▸ Collected data
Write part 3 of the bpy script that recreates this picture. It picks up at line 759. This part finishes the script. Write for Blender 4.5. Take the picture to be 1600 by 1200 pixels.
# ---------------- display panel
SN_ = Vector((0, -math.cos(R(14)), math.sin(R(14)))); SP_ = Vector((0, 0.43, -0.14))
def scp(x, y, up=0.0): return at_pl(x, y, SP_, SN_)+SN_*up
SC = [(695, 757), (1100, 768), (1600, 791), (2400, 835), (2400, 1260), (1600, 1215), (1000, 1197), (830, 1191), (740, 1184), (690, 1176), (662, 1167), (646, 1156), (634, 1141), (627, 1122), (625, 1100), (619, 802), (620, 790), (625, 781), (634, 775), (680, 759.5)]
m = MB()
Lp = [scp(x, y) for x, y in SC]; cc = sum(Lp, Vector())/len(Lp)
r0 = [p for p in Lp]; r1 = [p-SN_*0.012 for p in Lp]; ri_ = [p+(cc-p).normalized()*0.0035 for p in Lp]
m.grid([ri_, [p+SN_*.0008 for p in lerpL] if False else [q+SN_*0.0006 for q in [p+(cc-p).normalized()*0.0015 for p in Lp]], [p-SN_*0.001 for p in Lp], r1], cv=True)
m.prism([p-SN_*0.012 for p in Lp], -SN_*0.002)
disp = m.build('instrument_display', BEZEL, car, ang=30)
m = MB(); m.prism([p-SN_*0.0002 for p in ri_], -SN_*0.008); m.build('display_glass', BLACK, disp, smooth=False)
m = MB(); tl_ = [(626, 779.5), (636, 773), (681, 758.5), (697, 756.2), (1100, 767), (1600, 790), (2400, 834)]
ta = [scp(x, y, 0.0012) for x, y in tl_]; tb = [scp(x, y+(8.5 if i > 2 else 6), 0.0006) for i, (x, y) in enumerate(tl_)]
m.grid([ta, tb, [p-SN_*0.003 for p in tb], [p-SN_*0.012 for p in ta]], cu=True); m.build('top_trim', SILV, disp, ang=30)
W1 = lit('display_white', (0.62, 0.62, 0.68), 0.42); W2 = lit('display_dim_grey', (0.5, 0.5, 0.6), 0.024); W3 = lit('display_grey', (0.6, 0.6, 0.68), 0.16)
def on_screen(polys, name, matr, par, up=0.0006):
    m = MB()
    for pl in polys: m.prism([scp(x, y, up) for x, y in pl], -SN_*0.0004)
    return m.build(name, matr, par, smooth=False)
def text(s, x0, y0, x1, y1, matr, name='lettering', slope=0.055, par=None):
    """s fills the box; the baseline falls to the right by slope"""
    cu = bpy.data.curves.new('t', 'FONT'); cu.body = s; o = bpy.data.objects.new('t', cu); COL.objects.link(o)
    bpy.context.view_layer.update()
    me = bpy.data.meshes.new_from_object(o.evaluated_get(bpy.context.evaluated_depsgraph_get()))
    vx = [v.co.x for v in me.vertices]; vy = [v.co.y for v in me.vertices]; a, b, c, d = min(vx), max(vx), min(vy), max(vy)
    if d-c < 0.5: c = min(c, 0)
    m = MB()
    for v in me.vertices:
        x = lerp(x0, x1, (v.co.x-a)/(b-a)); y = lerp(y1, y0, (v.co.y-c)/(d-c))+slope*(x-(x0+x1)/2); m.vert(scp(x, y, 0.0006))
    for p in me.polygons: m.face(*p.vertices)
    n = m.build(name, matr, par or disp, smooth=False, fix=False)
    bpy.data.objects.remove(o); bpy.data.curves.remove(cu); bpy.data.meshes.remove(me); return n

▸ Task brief
Return each line of the data exactly as written above.

▸ Result
Write part 3 of the bpy script that recreates this picture. It picks up at line 759. This part finishes the script. Write for Blender 4.5. Take the picture to be 1600 by 1200 pixels.
# ---------------- display panel
SN_ = Vector((0, -math.cos(R(14)), math.sin(R(14)))); SP_ = Vector((0, 0.43, -0.14))
def scp(x, y, up=0.0): return at_pl(x, y, SP_, SN_)+SN_*up
SC = [(695, 757), (1100, 768), (1600, 791), (2400, 835), (2400, 1260), (1600, 1215), (1000, 1197), (830, 1191), (740, 1184), (690, 1176), (662, 1167), (646, 1156), (634, 1141), (627, 1122), (625, 1100), (619, 802), (620, 790), (625, 781), (634, 775), (680, 759.5)]
m = MB()
Lp = [scp(x, y) for x, y in SC]; cc = sum(Lp, Vector())/len(Lp)
r0 = [p for p in Lp]; r1 = [p-SN_*0.012 for p in Lp]; ri_ = [p+(cc-p).normalized()*0.0035 for p in Lp]
m.grid([ri_, [p+SN_*.0008 for p in lerpL] if False else [q+SN_*0.0006 for q in [p+(cc-p).normalized()*0.0015 for p in Lp]], [p-SN_*0.001 for p in Lp], r1], cv=True)
m.prism([p-SN_*0.012 for p in Lp], -SN_*0.002)
disp = m.build('instrument_display', BEZEL, car, ang=30)
m = MB(); m.prism([p-SN_*0.0002 for p in ri_], -SN_*0.008); m.build('display_glass', BLACK, disp, smooth=False)
m = MB(); tl_ = [(626, 779.5), (636, 773), (681, 758.5), (697, 756.2), (1100, 767), (1600, 790), (2400, 834)]
ta = [scp(x, y, 0.0012) for x, y in tl_]; tb = [scp(x, y+(8.5 if i > 2 else 6), 0.0006) for i, (x, y) in enumerate(tl_)]
m.grid([ta, tb, [p-SN_*0.003 for p in tb], [p-SN_*0.012 for p in ta]], cu=True); m.build('top_trim', SILV, disp, ang=30)
W1 = lit('display_white', (0.62, 0.62, 0.68), 0.42); W2 = lit('display_dim_grey', (0.5, 0.5, 0.6), 0.024); W3 = lit('display_grey', (0.6, 0.6, 0.68), 0.16)
def on_screen(polys, name, matr, par, up=0.0006):
    m = MB()
    for pl in polys: m.prism([scp(x, y, up) for x, y in pl], -SN_*0.0004)
    return m.build(name, matr, par, smooth=False)
def text(s, x0, y0, x1, y1, matr, name='lettering', slope=0.055, par=None):
    """s fills the box; the baseline falls to the right by slope"""
    cu = bpy.data.curves.new('t', 'FONT'); cu.body = s; o = bpy.data.objects.new('t', cu); COL.objects.link(o)
    bpy.context.view_layer.update()
    me = bpy.data.meshes.new_from_object(o.evaluated_get(bpy.context.evaluated_depsgraph_get()))
    vx = [v.co.x for v in me.vertices]; vy = [v.co.y for v in me.vertices]; a, b, c, d = min(vx), max(vx), min(vy), max(vy)
    if d-c < 0.5: c = min(c, 0)
    m = MB()
    for v in me.vertices:
        x = lerp(x0, x1, (v.co.x-a)/(b-a)); y = lerp(y1, y0, (v.co.y-c)/(d-c))+slope*(x-(x0+x1)/2); m.vert(scp(x, y, 0.0006))
    for p in me.polygons: m.face(*p.vertices)
    n = m.build(name, matr, par or disp, smooth=False, fix=False)
    bpy.data.objects.remove(o); bpy.data.curves.remove(cu); bpy.data.meshes.remove(me); return n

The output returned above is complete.